The American sociologist Paul Lazarsfeld investigated this tendency toward hindsight bias in an experiment in the 1940s. He told participants that, according to a previous study, people from rural areas were much more adept at handling the challenges and strains of military service than city dwellers were.

All the people Lazarsfeld spoke to found this to be an obvious conclusion. However, the findings of the previous study had actually led to the exact opposite conclusion – Lazarsfeld had deliberately falsely reported the results to demonstrate hindsight bias. Participants considered his findings easy to accept because of their predisposition to see any given outcome as logical or predictable.

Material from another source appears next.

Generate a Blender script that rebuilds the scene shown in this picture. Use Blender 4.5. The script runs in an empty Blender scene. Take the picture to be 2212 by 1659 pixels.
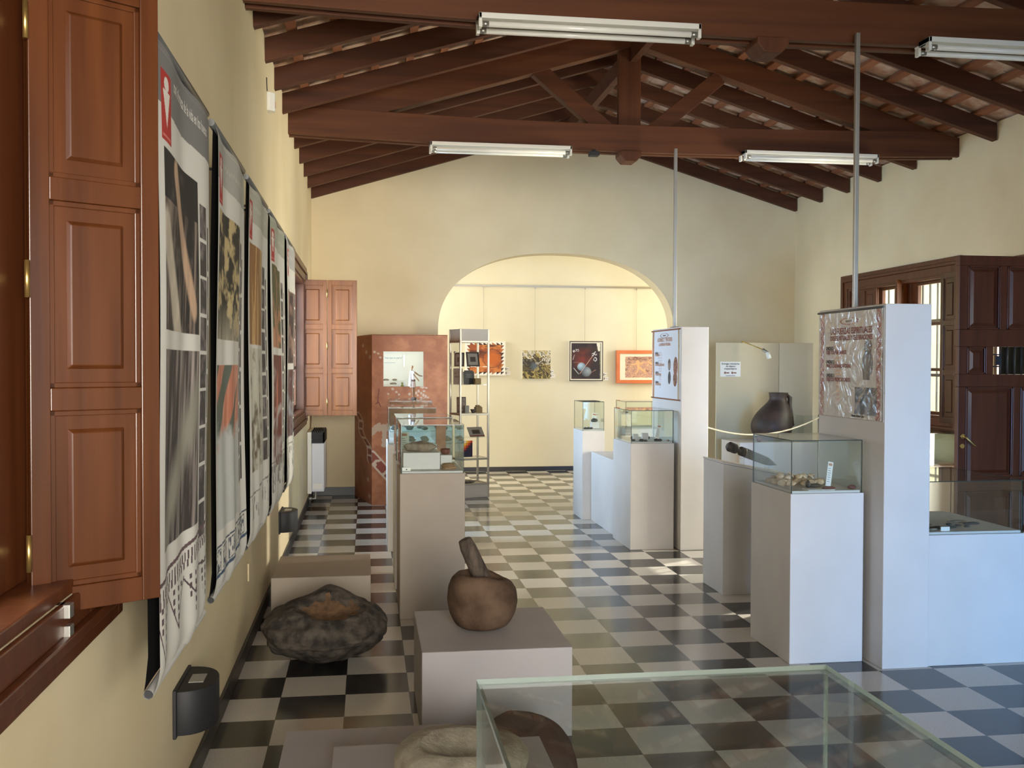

What's more, hindsight bias is widely applicable, especially when we consider fame and success.

You might not believe it, but the Mona Lisa was not always as celebrated as it is today. That's hindsight bias playing tricks on you.

In fact, it wasn't until 1911 that the Mona Lisa began achieving the fame it enjoys today. In that year, an Italian, Vincenzo Peruggia, stole it from the Louvre in Paris. When he, and the painting, emerged two years later in Florence, its reputation had soared. Peruggia was lionized for bringing the painting “back” to Italy, and the fame of the painting was assured. Meanwhile, Peruggia had only been trying to get the thing off his hands!

The point is, as humans we tend to explain away history and trends as predictable, especially when hindsight is applied. This is as true for our understanding of fame as it is for our interpretation of any reports and information we come across.